(WHAT YOU SHOULD DO):
Using the data below, output the first line and every line after it up to and including the line containing "random.seed(7)", exactly as written and with nothing added.

(RAW DATA):

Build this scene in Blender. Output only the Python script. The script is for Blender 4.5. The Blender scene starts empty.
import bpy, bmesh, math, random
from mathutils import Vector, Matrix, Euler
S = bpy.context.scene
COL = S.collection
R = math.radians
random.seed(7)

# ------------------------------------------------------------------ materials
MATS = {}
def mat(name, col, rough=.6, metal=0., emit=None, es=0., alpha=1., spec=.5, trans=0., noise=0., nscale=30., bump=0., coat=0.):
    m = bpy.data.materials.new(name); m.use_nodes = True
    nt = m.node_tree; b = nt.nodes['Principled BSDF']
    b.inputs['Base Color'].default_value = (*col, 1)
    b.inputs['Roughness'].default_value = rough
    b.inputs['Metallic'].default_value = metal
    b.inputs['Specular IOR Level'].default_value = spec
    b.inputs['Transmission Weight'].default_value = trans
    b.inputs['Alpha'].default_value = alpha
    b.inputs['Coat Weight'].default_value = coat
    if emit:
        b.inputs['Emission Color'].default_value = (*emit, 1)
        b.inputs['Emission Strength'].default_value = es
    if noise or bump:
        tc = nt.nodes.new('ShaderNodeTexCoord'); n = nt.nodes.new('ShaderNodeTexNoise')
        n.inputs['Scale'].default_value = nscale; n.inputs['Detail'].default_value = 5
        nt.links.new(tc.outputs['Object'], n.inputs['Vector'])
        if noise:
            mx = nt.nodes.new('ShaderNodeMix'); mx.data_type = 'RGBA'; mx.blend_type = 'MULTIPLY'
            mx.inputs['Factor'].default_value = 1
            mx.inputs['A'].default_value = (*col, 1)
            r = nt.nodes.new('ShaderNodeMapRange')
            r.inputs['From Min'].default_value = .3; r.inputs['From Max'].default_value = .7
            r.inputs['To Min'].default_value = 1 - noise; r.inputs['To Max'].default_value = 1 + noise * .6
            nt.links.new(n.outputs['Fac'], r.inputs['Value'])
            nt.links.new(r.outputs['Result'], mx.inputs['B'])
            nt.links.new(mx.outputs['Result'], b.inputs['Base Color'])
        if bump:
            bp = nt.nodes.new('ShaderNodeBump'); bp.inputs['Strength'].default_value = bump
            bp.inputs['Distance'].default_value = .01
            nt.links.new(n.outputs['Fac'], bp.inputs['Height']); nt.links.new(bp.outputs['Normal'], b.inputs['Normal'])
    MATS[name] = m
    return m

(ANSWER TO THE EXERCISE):
Build this scene in Blender. Output only the Python script. The script is for Blender 4.5. The Blender scene starts empty.
import bpy, bmesh, math, random
from mathutils import Vector, Matrix, Euler
S = bpy.context.scene
COL = S.collection
R = math.radians
random.seed(7)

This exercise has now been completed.